Raden Aryo Surowijoyo merasa kecewa, sebab sampai pada generasi Raden Aryo Kohar (Samin Surosentiko, Samin Anom) rakyat masih sengsara, masih ditarik pajak oleh Pemerintah Kolonial Belanda, apabila tidak membayar pajak rakyat di pukuli dan dihajar seperti binatang. Maka pada saat seperti itu , Raden Aryo Surowijoyo (Samin Sepuh) menghilang entah kemana, menurut masyarakat samin, bahwa Raden Aryo Surowijoyo tidak pernah mati, melainkan “mokhsa” menjadi penghuni kaswargan,(Sastroatmodjo, 2003:28) sehingga Raden Aryo Kohar (Samin Surosentiko, Samin Anom) hidupnya morat marit.
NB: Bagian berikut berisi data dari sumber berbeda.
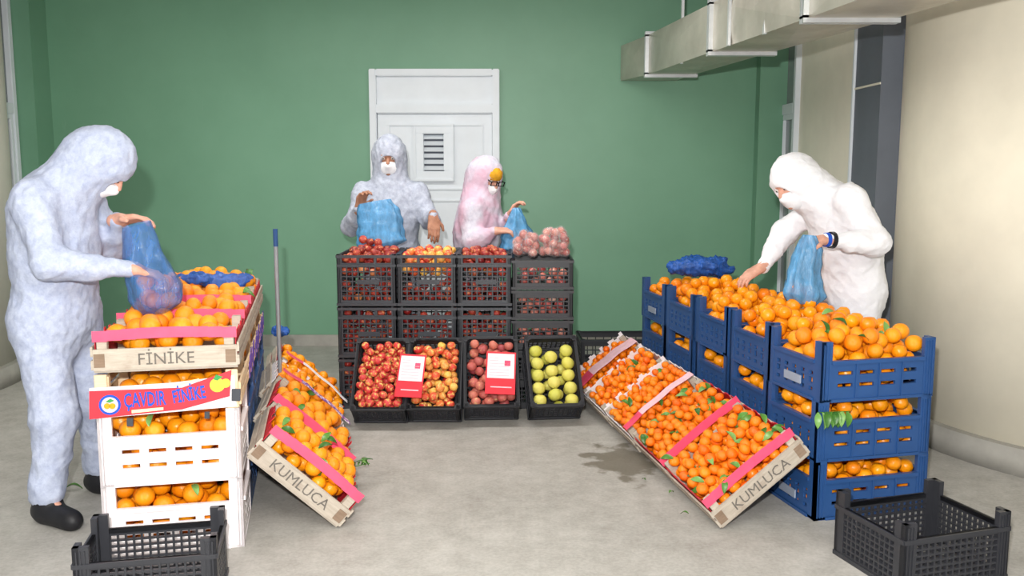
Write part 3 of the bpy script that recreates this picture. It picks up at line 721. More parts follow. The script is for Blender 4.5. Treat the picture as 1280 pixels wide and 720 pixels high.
# ------------------------------------------------------------------ middle: black crates
SX = [-1.045, -.685, -.325, .0]; SWd = [.352, .352, .32, .365]; sy = 5.45
cw = ['leftmost', 'second', 'third', 'rightmost']
for k in range(4):
    if k < 3:
        for tier in range(3):
            mw = Matrix.Translation((SX[k], sy, tier*.315+.001))
            crate('lattice_crate', 'lattice', SWd[k], .48, .31, 'charcoal' if k < 3 else 'black', mw, f'tall dark grey lattice crate, {tn[tier]} of the {cw[k]} stack in the middle group', 'dark lattice crates in the middle stacks')
            if tier == 2:
                C, R_ = pack(.016, SWd[k]-.016, .016, .464, .17, heap(SWd[k], .48, .312, .04), .026, cand=20)
                fill('yellowred' if k == 1 else 'darkapple', mw, C, R_, f'{"yellow and red" if k == 1 else "dark red"} apple heaped on the {cw[k]} middle stack', f'apples heaped on the {cw[k]} middle stack', 1.2, 0, name='apple', cat='apple', openz=lambda p: p[2] > .27)
            C, R_ = pack(.016, SWd[k]-.016, .016, .105, .016, flat(.165 if tier == 2 else .30), .026, cand=20)
            fill('darkapple', mw, C, R_, f'dark red apple behind the lattice of the {tn[tier]} crate, {cw[k]} middle stack', f'apples behind lattice, {tn[tier]} crate, {cw[k]} middle stack', .8 if tier == 2 else .6, 0, name='apple', cat='apple', openz=lambda p: p[1] < .07)
    else:
        for tier in range(5):
            mw = Matrix.Translation((SX[k], sy, tier*.182+.001))
            crate('bin_crate', 'bin', SWd[k], .48, .18, 'black', mw, f'low black crate of bagged fruit, number {["one", "two", "three", "four", "five"][tier]} from the floor in the rightmost middle stack', 'low black crates in the rightmost middle stack')
            if tier > 1:
                C, R_ = pack(.03, SWd[k]-.03, .016, .11, .016, flat(.165), .027, cand=20)
                fill('onion', mw, C, R_, f'pale red fruit inside the {["", "", "third", "fourth", "top"][tier]} crate of the rightmost middle stack', f'bagged fruit in the {["", "", "third", "fourth", "top"][tier]} low black crate', .6, 0, name='bagged_fruit', cat='fruit', openz=lambda p: p[1] < .07)
# tilted black crates in front
TX = [(-.90, 5.13, .30), (-.592, 5.15, .30), (-.275, 5.19, .31), (.095, 5.19, .30)]; al = 50*D2R
tk = [('apple', .024, 'red apple'), ('yellowred', .025, 'yellow and red apple'), ('dusky', .029, 'dusky pink fruit'), ('quince', .0395, 'yellow-green fruit')]
for k, (x, y, W) in enumerate(TX):
    mw = Matrix.Translation((x, y, .003)) @ Matrix.Rotation((0, 0, 3, 7)[k]*D2R, 4, 'Z') @ Matrix.Rotation(al, 4, 'X')
    crate('tilted_crate', 'bin', W, .45, .18, 'black', mw, f'{cw[k]} tilted black crate in front of the middle stacks, holding {tk[k][2]}s' if k < 2 else f'{cw[k]} tilted black crate in front of the middle stacks, holding {tk[k][2]}', 'tilted black crates before the middle stacks')
    kind, r, nm = tk[k]
    if k < 3:
        C, R_ = pack(.014, W-.014, .014, .436, .06, heap(W, .45, .178, .045), r, cand=120)
    else:
        L_ = []
        for j in range(5):
            for i in range(3):
                if (i, j) in ((1, 4),): continue
                L_.append((.058+i*.092+rng.uniform(-.005, .005), .055+j*.080+(.034 if i == 1 else 0)+rng.uniform(-.004, .004), .135+rng.uniform(-.008, .01)))
        C = np.array([p for p in L_ if p[1] < .41]); R_ = np.full(len(C), r)
        C2, R2 = pack(.014, W-.014, .014, .436, .014, flat(.09), .033, cand=12)
        fill('quince', mw, C2, R2, 'hidden', 'hidden', -1, 0, name='x', cat='fruit', openz=lambda p: False)
    fill(kind, mw, C, R_, f'{nm} in the {cw[k]} tilted black crate', f'{nm}s in the {cw[k]} tilted crate', 3.0, 0, name={'apple': 'apple', 'yellowred': 'apple', 'dusky': 'pink_fruit', 'quince': 'yellow_fruit'}[kind], cat='apple' if k < 2 else 'fruit', openz=lambda p: p[2] > .10)
    if k in (0, 2):   # price sheets
        x0 = .245 if k == 0 else .115; e = empty('price_sheet', mw @ Matrix.Translation((x0, .06, .215)) @ Matrix.Rotation(-.06, 4, 'Z'), ('red and white sheet leaning between the first and second tilted crates', '', 'red and white sheet lying on the third tilted crate')[k], 'sheet', 'red and white sheets on the tilted crates')
        MB().box(0, .15 if k == 0 else .17, 0, .27, 0, .003).obj('card', M['redcard'], e)
        w_ = .15 if k == 0 else .17
        MB().box(.008, w_-.008, .10, .258, .003, .0042).obj('white_field', M['paper'], e)
        MB().box(w_*.62, w_*.82, .18, .215, .0042, .005).obj('pink_print', M['pink'], e)
        m = MB()
        for j in range(7): m.box(.02, .02+w_*(.3 if j > 4 else .66), .115+j*.019, .119+j*.019, .0042, .005)
        m.obj('print_lines', M['pinkpaper'], e)
        MB().box(.03, w_-.02, .04, .047, .003, .0042).obj('print_lines', M['pinkpaper'], e)
flush()
# low black crate by the back wall
crate('low_crate', 'bin', .60, .36, .22, 'black', Matrix.Translation((.50, 6.55, .001)) @ Matrix.Rotation(.03, 4, 'Z'), 'dark empty crate on the floor near the back wall behind the tilted mandarins', None)
# foreground empty crates
crate('black_lug_crate', 'low', .44, .30, .25, 'black', frame((-1.40, 2.79, .001), (.41, .085, 0), (-.06, .28, 0)), 'empty black lattice crate in the near left corner before the white crates', 'empty black crates in the foreground')
e = crate('black_lug_crate', 'low', .45, .37, .25, 'black', frame((1.33, 2.98, .001), (.42, .13, 0), (-.02, .36, 0)), 'empty black lattice crate in the near right corner before the blue crates', 'empty black crates in the foreground')

# ------------------------------------------------------------------ implicit surfaces (people, bags)
class SDF:
    def __init__(s, lo, hi, res):
        s.lo = np.array(lo, float); s.res = res; s.n = np.ceil((np.array(hi)-s.lo)/res).astype(int)+1
        s.D = np.full(tuple(s.n), 1.0, np.float32)
    def _win(s, lo, hi):
        a = np.maximum(((np.array(lo)-s.lo)/s.res).astype(int)-1, 0); b = np.minimum(((np.array(hi)-s.lo)/s.res).astype(int)+2, s.n)
        if (b <= a).any(): return None
        ax = [((np.arange(a[i], b[i])*s.res)+s.lo[i]).astype(np.float32) for i in range(3)]
        return tuple(slice(a[i], b[i]) for i in range(3)), ax[0][:, None, None], ax[1][None, :, None], ax[2][None, None, :]
    def _put(s, sl, d, k, sub=False):
        A = s.D[sl]
        if sub: A, d = A, -d; s.D[sl] = np.maximum(A, d); return
        if k > 0:
            h = np.clip(.5+.5*(A-d)/k, 0, 1); s.D[sl] = A*(1-h)+d*h-k*h*(1-h)
        else: s.D[sl] = np.minimum(A, d)
    def cone(s, a, b, ra, rb, k=.03, sub=False):
        a = np.array(a, float); b = np.array(b, float); m = max(ra, rb)+k+4*s.res
        w_ = s._win(np.minimum(a, b)-m, np.maximum(a, b)+m)
        if w_ is None: return s
        sl, X, Y, Z = w_; ab = b-a; L2 = max((ab**2).sum(), 1e-9)
        h = np.clip(((X-a[0])*ab[0]+(Y-a[1])*ab[1]+(Z-a[2])*ab[2])/L2, 0, 1)
        d = np.sqrt((X-a[0]-h*ab[0])**2+(Y-a[1]-h*ab[1])**2+(Z-a[2]-h*ab[2])**2)-(ra+(rb-ra)*h)
        s._put(sl, d.astype(np.float32), k, sub); return s
    def ell(s, c, r, R=None, k=.03, sub=False):
        c = np.array(c, float); r = np.array(r, float); m = r.max()+k+4*s.res; w_ = s._win(c-m, c+m)
        if w_ is None: return s
        sl, X, Y, Z = w_; X = X-c[0]; Y = Y-c[1]; Z = Z-c[2]
        R = np.eye(3) if R is None else np.array(R)     # columns are the ellipsoid's axes
        u = [(X*R[0, i]+Y*R[1, i]+Z*R[2, i])/r[i] for i in range(3)]
        q = np.sqrt(u[0]**2+u[1]**2+u[2]**2); q2 = np.sqrt((u[0]/r[0])**2+(u[1]/r[1])**2+(u[2]/r[2])**2)+1e-6
        s._put(sl, (q*(q-1)/q2).astype(np.float32), k, sub); return s
    def mesh(s, name, mat, origin, disp=None, level=0.0):
        D = s.D-level; n = D.shape; neg = D < 0
        c = sum(neg[i:n[0]-1+i, j:n[1]-1+j, k:n[2]-1+k].astype(np.int8) for i in (0, 1) for j in (0, 1) for k in (0, 1))
        act = (c > 0) & (c < 8); I = np.argwhere(act); idx = np.full(act.shape, -1, np.int64); idx[act] = np.arange(len(I))
        acc = np.zeros((len(I), 3)); cnt = np.zeros(len(I)); cor = [(i, j, k) for i in (0, 1) for j in (0, 1) for k in (0, 1)]
        val = {q: D[I[:, 0]+q[0], I[:, 1]+q[1], I[:, 2]+q[2]] for q in cor}
        for q in cor:
            for ax in range(3):
                if q[ax]: continue
                q2 = list(q); q2[ax] = 1; q2 = tuple(q2); a, b = val[q], val[q2]; m = (a < 0) != (b < 0)
                tt = np.where(m, a/(a-b+1e-12), 0); p = np.array(q, float)[None]+np.eye(3)[ax][None]*tt[:, None]
                acc[m] += p[m]; cnt[m] += 1
        P = (I+acc/np.maximum(cnt, 1)[:, None])*s.res+s.lo
        F = []
        for ax in range(3):
            u, v = (ax+1) % 3, (ax+2) % 3; sl0 = [slice(None)]*3; sl1 = [slice(None)]*3; sl0[ax] = slice(0, -1); sl1[ax] = slice(1, None)
            a = neg[tuple(sl0)]; b = neg[tuple(sl1)]; E = np.argwhere(a != b)
            E = E[(E[:, u] > 0) & (E[:, v] > 0) & (E[:, u] < n[u]-1) & (E[:, v] < n[v]-1)]
            fl = a[E[:, 0], E[:, 1], E[:, 2]]
            def g(du, dv):
                q = E.copy(); q[:, u] += du; q[:, v] += dv; return idx[q[:, 0], q[:, 1], q[:, 2]]
            Q = np.stack([g(-1, -1), g(0, -1), g(0, 0), g(-1, 0)], 1); Q[~fl] = Q[~fl][:, ::-1]; F.append(Q)
        F = np.vstack(F); F = F[(F >= 0).all(1)]
        if disp is not None:
            T = P[F]; nn = np.cross(T[:, 2]-T[:, 0], T[:, 3]-T[:, 1]); N = np.zeros_like(P)
            for i in range(4): np.add.at(N, F[:, i], nn)
            N /= np.linalg.norm(N, axis=1)[:, None]+1e-9; P = P+N*disp(P)[:, None]
        return mesh_np(name, P-np.array(origin)[None], F.tolist(), mat, True)
def wrinkle(seed, amp=.008):
    r = np.random.default_rng(seed); W_ = [(r.normal(size=3), r.uniform(0, 6.28)) for _ in range(9)]
    def f(P):
        q = P+.05*np.sin(P[:, [1, 2, 0]]*11+seed)+.02*np.sin(P[:, [2, 0, 1]]*27+seed)
        a = np.zeros(len(P))
        for i, (d_, ph) in enumerate(W_):
            d_ = d_/np.linalg.norm(d_)*(14+6*i); s_ = np.sin(q@d_+ph); a += (1-2*np.abs(s_))/(1+.35*i)
        return amp*a/2.6
    return f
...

Ia hanya diwarisi tiga bau sawah, satu bau ladang, dan enam ekor sapi.

30 tahun kemudian, Samin Surosentiko memiliki gagasan mendekati masyarakat, mengembangkan ajarannya, mengadakan perkumpulan di balai desa atau di lapangan. Semakin lama pengikutnya semakin banyak, karena mereka tahu bahwa gagasannya baik. Gagasannya itu ingin mendirikan kerajaan batin seperti Amartapura dengan raja Prabu Darmokusumo atau Puntodewo, raja titisan Dewa Darmo, dewa kebaikan. Pengukitnya, tersebar mulai dari wilayah Nginggil dan Klopoduwur Blora, Tapelan Ngraho, Bojonegoro, Kutuk Kudus, Gunungsegara Brebes, Kandangan Pati, dan Tlaga Anyar Lamongan. Desa Ploso Kedhiren, Randublatung, Kabupaten Blora, dipersiapkan sebagai basis pemberontakan melawan pemerintah Hindia Belanda.